I appreciated your article ("Survey Gauges Job Satisfaction, Political Views") regarding the Higher Education Research Institute (HERI) survey of St. Olaf faculty in the Dec. 21 Manitou Messenger. There were some errors that show, however, how carefully statistics must be read, and how carefully words should be chosen to describe the data.

According to the article, some findings would not be obvious to students, “who might be interested to know that 87.9 percent of respondents have been divorced, while 82.2 percent are currently married.”

There are, of course, valid reasons for getting divorced. But if 87.9 percent of any population had been divorced, one would suspect that many had had very bad luck or had exercised very poor judgment in their personal lives. This figure immediately seemed to me not only implausible, but unbelievable.

If you look more closely at the data, you find 157 faculty members responded to the survey, and of these, only 33 indicated that they had been divorced, widowed, or separated. Of those responding to that question, 87.9 percent had been divorced. The 134 of us who did not answer that question presumably have never been divorced, widowed, or separated. So the data shows that about 21 percent of the faculty, not 87.9 percent, has been divorced.

The article states that a majority of the staff was hired between 2002 and 2004. This is in error. In fact, the largest cohort of the staff – a plurality of 17.8 percent, not a majority – was hired in this time period. The survey was conducted in 2004. St. Olaf often replaces faculty on sabbatical leave with one-year replacement appointments, so there are always a significant number of recently hired faculty.

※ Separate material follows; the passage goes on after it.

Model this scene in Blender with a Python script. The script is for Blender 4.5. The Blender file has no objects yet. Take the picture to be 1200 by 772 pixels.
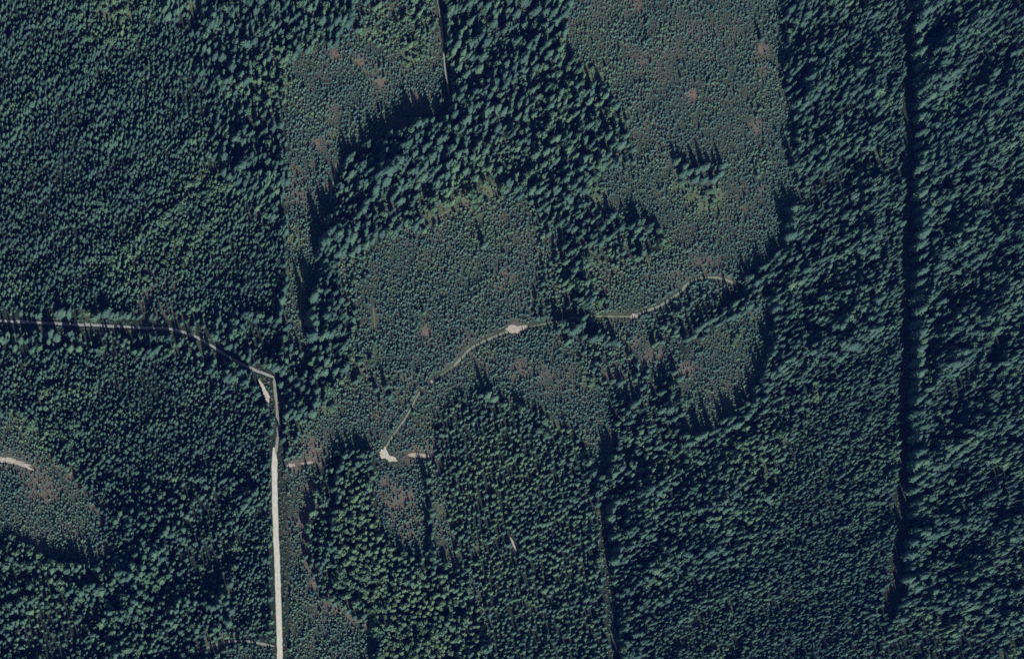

Finally, one must be careful in making generalizations about political views of faculty members. Most professors, according to the survey, identify themselves as liberal. But according to the article, a "moderate political position was the second highest affiliation," comprising only 17.8 percent of the faculty. The term used in the survey is actually "middle of the road," not moderate. The two terms are not synonymous. The article implies that 82.2 percent of the faculty, including all liberals and conservatives, are immoderate. A few professors may be immoderate. Most, I think, are not, and none of us like to think we are.